> _WRITTEN REQUEST_
Nothing may be dropped or altered: reproduce all the data.

> _RECORDED DATA_
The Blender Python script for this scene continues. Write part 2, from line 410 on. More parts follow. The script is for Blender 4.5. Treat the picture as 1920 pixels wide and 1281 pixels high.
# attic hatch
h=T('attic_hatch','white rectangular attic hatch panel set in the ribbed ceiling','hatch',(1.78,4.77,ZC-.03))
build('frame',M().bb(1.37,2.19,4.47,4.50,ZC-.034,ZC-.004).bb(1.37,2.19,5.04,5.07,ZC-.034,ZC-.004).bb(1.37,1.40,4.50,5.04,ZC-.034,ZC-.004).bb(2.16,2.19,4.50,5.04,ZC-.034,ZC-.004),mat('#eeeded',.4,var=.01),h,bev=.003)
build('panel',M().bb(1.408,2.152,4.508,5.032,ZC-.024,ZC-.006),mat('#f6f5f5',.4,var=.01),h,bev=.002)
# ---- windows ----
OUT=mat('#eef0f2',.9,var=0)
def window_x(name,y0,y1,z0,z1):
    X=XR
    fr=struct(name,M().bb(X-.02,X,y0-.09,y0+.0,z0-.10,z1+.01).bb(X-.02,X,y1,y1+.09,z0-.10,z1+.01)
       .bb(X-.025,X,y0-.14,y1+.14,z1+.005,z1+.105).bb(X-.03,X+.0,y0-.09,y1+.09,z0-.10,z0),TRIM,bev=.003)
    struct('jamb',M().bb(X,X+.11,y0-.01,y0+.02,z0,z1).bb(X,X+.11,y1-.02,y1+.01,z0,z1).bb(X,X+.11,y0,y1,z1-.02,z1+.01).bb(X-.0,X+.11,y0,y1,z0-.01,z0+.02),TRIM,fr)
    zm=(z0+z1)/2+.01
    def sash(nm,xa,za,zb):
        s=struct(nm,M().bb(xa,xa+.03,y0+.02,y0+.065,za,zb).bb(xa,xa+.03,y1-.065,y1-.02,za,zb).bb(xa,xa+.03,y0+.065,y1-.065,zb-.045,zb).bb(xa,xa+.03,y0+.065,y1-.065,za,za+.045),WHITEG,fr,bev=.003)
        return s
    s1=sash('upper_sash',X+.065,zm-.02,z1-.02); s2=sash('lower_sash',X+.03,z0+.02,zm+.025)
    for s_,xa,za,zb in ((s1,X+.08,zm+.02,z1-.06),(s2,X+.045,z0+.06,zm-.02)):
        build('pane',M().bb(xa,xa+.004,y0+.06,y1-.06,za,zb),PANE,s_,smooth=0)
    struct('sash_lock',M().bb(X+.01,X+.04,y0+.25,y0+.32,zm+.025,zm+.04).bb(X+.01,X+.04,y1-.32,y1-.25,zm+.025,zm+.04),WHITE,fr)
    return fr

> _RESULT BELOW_
The Blender Python script for this scene continues. Write part 2, from line 410 on. More parts follow. The script is for Blender 4.5. Treat the picture as 1920 pixels wide and 1281 pixels high.
# attic hatch
h=T('attic_hatch','white rectangular attic hatch panel set in the ribbed ceiling','hatch',(1.78,4.77,ZC-.03))
build('frame',M().bb(1.37,2.19,4.47,4.50,ZC-.034,ZC-.004).bb(1.37,2.19,5.04,5.07,ZC-.034,ZC-.004).bb(1.37,1.40,4.50,5.04,ZC-.034,ZC-.004).bb(2.16,2.19,4.50,5.04,ZC-.034,ZC-.004),mat('#eeeded',.4,var=.01),h,bev=.003)
build('panel',M().bb(1.408,2.152,4.508,5.032,ZC-.024,ZC-.006),mat('#f6f5f5',.4,var=.01),h,bev=.002)
# ---- windows ----
OUT=mat('#eef0f2',.9,var=0)
def window_x(name,y0,y1,z0,z1):
    X=XR
    fr=struct(name,M().bb(X-.02,X,y0-.09,y0+.0,z0-.10,z1+.01).bb(X-.02,X,y1,y1+.09,z0-.10,z1+.01)
       .bb(X-.025,X,y0-.14,y1+.14,z1+.005,z1+.105).bb(X-.03,X+.0,y0-.09,y1+.09,z0-.10,z0),TRIM,bev=.003)
    struct('jamb',M().bb(X,X+.11,y0-.01,y0+.02,z0,z1).bb(X,X+.11,y1-.02,y1+.01,z0,z1).bb(X,X+.11,y0,y1,z1-.02,z1+.01).bb(X-.0,X+.11,y0,y1,z0-.01,z0+.02),TRIM,fr)
    zm=(z0+z1)/2+.01
    def sash(nm,xa,za,zb):
        s=struct(nm,M().bb(xa,xa+.03,y0+.02,y0+.065,za,zb).bb(xa,xa+.03,y1-.065,y1-.02,za,zb).bb(xa,xa+.03,y0+.065,y1-.065,zb-.045,zb).bb(xa,xa+.03,y0+.065,y1-.065,za,za+.045),WHITEG,fr,bev=.003)
        return s
    s1=sash('upper_sash',X+.065,zm-.02,z1-.02); s2=sash('lower_sash',X+.03,z0+.02,zm+.025)
    for s_,xa,za,zb in ((s1,X+.08,zm+.02,z1-.06),(s2,X+.045,z0+.06,zm-.02)):
        build('pane',M().bb(xa,xa+.004,y0+.06,y1-.06,za,zb),PANE,s_,smooth=0)
    struct('sash_lock',M().bb(X+.01,X+.04,y0+.25,y0+.32,zm+.025,zm+.04).bb(X+.01,X+.04,y1-.32,y1-.25,zm+.025,zm+.04),WHITE,fr)
    return fr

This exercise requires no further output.